Aziz kardeşlerim!
Bu ayet-i kerime Yüce Mevlamız şöyle buyuruyor:
“Bilmiş olunuz ki, mallarınız ve evlatlarınız ancak birer fitnedir. Büyük mükafaat Allah katindadır.”285
“İnsanoğlunun iki vadi dolu malı olsa, üçüncü vadi dolusunu ister. Ademoğlunun karnını ancak toprak doldurur. Tevbe edenin tevbesini Allah kabul
eder.”286
Allah Rasulü (sav) şöyle buyurdu:
“Sizden altta olanlara bakın. Sizden üstte olanlara bakmayın. Bu, Allah’ın size nimetlerini küçük görmemenize layık olur (iyi olur).”287
Her insanın dünya için bir takım arzuları olabilir. Her insan elbette yeme, içme, barınma arzusunu içinden silip atamaz. Yemeyi, içmeyi, konut sahibi olmayı istemesi normaldir. Bu gibi normal, makul talepler ayıp değildir, günah da sayılmaz.
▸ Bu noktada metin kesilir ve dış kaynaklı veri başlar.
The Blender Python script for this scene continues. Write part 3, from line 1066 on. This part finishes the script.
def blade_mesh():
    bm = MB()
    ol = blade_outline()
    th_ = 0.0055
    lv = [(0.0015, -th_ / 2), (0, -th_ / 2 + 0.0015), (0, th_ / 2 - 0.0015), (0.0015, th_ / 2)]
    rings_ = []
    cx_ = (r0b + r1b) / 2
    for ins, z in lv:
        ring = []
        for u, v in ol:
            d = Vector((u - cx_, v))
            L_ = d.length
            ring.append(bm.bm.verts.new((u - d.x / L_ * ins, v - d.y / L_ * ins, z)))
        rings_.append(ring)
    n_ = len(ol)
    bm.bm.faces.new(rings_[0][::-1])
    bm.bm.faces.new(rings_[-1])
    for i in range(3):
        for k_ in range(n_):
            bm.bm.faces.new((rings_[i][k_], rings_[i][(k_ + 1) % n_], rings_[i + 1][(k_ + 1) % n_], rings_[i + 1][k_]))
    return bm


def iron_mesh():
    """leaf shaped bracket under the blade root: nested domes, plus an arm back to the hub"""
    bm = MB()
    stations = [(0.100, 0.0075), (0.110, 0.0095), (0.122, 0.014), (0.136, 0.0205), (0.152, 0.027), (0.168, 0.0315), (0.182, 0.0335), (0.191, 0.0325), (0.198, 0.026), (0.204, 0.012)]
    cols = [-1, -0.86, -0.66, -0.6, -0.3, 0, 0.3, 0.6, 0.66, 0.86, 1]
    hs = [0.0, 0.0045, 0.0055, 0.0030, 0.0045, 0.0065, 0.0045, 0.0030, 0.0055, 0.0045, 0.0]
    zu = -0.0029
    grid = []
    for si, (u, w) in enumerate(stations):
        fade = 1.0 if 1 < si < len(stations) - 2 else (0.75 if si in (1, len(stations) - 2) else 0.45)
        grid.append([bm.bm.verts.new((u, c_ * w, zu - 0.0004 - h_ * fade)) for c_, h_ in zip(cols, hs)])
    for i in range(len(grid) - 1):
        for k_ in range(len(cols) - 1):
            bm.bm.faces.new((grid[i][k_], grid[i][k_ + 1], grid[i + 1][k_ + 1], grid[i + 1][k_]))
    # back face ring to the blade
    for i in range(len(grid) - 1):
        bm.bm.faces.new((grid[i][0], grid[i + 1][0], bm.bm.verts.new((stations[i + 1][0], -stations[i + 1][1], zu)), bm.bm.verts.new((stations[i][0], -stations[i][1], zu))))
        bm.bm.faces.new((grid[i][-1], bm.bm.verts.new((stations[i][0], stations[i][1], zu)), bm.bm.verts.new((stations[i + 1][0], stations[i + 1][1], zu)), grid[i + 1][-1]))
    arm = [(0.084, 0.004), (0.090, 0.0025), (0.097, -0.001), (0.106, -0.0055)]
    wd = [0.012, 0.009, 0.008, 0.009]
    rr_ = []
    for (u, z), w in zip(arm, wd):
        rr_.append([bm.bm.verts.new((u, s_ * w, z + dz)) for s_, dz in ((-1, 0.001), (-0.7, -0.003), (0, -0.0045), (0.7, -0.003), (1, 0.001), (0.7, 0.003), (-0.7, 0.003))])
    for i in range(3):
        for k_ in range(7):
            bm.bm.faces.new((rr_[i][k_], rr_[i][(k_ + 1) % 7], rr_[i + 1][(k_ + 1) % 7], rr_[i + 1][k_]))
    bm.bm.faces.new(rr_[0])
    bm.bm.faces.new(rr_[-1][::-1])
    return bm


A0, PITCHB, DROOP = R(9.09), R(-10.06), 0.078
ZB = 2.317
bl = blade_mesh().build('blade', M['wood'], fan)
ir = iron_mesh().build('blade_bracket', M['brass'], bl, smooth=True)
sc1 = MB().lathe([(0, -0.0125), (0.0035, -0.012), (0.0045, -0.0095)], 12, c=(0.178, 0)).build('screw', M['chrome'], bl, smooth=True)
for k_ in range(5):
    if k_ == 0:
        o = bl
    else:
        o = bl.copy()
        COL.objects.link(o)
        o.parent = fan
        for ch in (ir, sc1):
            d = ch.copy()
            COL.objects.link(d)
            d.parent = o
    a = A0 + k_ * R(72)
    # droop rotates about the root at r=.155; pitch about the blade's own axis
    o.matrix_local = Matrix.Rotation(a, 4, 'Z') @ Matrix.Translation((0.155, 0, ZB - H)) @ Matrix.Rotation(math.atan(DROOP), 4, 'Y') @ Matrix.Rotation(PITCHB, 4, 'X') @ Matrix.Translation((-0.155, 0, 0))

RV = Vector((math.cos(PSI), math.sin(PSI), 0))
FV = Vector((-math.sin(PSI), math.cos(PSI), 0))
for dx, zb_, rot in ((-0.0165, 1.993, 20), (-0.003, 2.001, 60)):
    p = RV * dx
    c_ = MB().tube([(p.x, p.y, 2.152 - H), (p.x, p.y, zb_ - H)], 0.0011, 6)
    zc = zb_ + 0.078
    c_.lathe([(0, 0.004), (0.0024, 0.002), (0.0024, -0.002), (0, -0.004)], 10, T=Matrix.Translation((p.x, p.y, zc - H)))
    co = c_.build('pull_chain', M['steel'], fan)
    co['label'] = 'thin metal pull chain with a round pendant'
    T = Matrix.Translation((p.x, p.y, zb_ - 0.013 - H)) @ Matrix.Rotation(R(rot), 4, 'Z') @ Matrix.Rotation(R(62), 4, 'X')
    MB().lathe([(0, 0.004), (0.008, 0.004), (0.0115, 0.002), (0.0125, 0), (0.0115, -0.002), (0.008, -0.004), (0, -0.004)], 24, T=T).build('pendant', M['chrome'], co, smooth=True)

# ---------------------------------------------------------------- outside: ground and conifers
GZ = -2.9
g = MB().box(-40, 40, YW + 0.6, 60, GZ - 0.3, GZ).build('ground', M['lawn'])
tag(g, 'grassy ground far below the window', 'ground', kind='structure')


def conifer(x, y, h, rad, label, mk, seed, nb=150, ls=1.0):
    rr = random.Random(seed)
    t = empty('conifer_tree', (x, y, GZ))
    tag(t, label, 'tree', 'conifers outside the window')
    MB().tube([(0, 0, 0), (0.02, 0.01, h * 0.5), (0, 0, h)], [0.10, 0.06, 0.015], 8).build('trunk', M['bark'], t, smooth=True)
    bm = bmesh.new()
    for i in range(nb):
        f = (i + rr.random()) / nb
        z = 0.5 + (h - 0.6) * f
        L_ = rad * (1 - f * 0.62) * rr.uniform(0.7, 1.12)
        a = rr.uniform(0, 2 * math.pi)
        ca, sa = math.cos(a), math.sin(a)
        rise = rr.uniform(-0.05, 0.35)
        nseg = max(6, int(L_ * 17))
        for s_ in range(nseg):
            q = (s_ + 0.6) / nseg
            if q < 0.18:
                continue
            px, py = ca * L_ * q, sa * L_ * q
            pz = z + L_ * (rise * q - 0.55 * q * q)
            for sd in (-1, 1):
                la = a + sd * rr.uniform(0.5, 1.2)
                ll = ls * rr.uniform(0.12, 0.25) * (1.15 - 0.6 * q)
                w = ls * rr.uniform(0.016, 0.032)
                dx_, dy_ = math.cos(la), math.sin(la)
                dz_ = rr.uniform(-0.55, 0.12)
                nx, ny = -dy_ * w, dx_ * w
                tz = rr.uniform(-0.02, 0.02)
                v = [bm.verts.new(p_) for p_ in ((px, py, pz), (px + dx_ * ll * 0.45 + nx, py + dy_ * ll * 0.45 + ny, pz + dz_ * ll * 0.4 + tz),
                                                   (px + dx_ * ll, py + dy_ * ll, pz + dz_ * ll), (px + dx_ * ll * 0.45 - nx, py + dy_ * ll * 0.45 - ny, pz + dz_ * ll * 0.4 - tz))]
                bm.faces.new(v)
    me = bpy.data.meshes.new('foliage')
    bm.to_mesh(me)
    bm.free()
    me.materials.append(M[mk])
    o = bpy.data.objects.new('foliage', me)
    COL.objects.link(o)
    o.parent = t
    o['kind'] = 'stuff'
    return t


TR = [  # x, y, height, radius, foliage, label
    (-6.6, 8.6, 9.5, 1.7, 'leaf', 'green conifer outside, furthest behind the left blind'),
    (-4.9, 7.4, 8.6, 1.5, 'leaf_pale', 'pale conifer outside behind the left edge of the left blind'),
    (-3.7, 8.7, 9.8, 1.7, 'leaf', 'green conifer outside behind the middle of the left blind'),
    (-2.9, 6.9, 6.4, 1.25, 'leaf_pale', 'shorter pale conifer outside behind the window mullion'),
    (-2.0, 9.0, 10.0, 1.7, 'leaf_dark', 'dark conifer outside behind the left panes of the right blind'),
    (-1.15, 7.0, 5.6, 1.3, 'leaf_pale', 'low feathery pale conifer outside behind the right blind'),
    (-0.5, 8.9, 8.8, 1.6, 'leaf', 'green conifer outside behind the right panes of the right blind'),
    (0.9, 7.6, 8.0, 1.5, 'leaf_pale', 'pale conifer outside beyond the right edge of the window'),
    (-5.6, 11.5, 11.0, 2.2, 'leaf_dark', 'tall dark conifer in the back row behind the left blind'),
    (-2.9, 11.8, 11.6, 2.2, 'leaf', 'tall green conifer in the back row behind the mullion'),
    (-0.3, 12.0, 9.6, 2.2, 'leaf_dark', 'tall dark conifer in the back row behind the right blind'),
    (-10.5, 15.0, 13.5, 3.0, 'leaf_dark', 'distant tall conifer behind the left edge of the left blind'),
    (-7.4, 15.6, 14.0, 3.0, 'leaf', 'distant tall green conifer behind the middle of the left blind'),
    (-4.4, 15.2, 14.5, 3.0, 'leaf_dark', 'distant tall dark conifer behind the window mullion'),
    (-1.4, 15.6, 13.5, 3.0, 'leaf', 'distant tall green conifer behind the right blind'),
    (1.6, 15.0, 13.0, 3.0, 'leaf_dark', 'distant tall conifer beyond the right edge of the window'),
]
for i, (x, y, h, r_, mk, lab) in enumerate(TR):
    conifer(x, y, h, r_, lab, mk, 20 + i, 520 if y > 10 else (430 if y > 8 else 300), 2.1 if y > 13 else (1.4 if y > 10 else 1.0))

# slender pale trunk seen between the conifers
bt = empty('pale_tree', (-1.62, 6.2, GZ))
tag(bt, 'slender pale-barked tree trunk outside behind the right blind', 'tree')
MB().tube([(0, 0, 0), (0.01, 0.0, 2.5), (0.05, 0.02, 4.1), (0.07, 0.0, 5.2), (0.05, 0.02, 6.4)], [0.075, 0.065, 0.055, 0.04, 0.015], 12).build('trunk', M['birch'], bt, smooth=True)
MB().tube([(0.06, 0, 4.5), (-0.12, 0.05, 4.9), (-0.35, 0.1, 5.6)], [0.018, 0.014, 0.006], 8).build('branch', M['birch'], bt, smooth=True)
Günah olan, arzuların ihtiras haline gelme¬sidir. Ne yese doymaz, ne giyse tatmin olmaz, ne kadar çok malı olsa daha da ister. İşte bunun için Yüce Peygamberimiz (sav) bu tip kimselerin iki vadi dolusu malı, parası olsa; üçüncü vadi dolusu mal ister. Yani, malı ne kadar çok olursa da yine gözü doymaz. Ancak öldüğü zaman gözünü toprak doldurur.
Bu tiplerin ihtirası ölümle biter. İhtiras hastalığına tutulan kimse, yaşlandıkça olgunlaşacağı yerde aksine mal biriktirme ve çok yaşama ihtirasına kapılacağını Allah Sevgilisi (sav) başka bir hadisi ile bildirmiştir.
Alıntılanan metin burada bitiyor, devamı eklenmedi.